Network transparency - Hide existence of network from end user. Isolation from network artefact’s implementation details.

Location Transparency - The process is independent of the processor that executes it.

Naming Transparency - Each DB object has a unique name.

Fragmentation Transparency: Queries must be broadcast to all fragments and results collated.

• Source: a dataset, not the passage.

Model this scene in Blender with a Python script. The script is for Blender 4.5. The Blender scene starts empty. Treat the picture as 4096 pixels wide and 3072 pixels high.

Replication Transparency: Should end users be aware that the DB uses replication?

82
Q

How can we provide for transparency?

A
  • Access Layer for data resources
  • Operating system for network resources
  • DDBMS takes role of DBMS, OS etc.
83
Q

Explain the ANSI/SPARC Model.

A

Layers:

  • End User
  • External Level (Interacts with users and represents data)
  • Global Conceptual Schema (To link local conceptual schemas)
  • Conceptual Schema (Defines structure of DB w/o implementation details)
  • Internal Level (Deals with physical storage and devices. Low Level Details)
84
Q

2 Advantages of ANSI/SPARC

A

Data independence
Modularity & Flexibility

85
Q

2 Disadvantage of ANSI/SPARC

A

Complexity & Overhead
Low Performance

86
Q

What are the architectural components of a DDBMS?

A
  • User Processor
  • Data Processor
87
Q

Name some global directory issues.

A

Global vs Local
Central vs Distributed
Single vs Multiple copies

88
Q

RPO

A

Recovery Point Objective (At start of data loss)

89
Q

RTO

A

Recovery Time Objective (At start of data being available again/recovery)

90
Q

Consensus Issue

A

When all data servers present agree on a value, we have a consensus

91
Q

Paxos

A

Family of consensus algorithms. Asynchronous. Totally order transactions across data servers by consensus. Allows select + appointment of leader by consensus.

92
Q

Characteristics of Paxos

A

Accommodate a certain level of failures (some units). Messages can be lost, delayed, re-received but never corrupted.

93
Q

Requirements for Paxos

A

Single Replica Semantics, Data Consistency between values, Progress expectation

94
Q

Transactions outcomes

A

Either commit or rollback.

95
Q

Is 2PC fault tolerant and why?

A

No because it blocks all participants when coordinator is blocked. It is a consensus broker.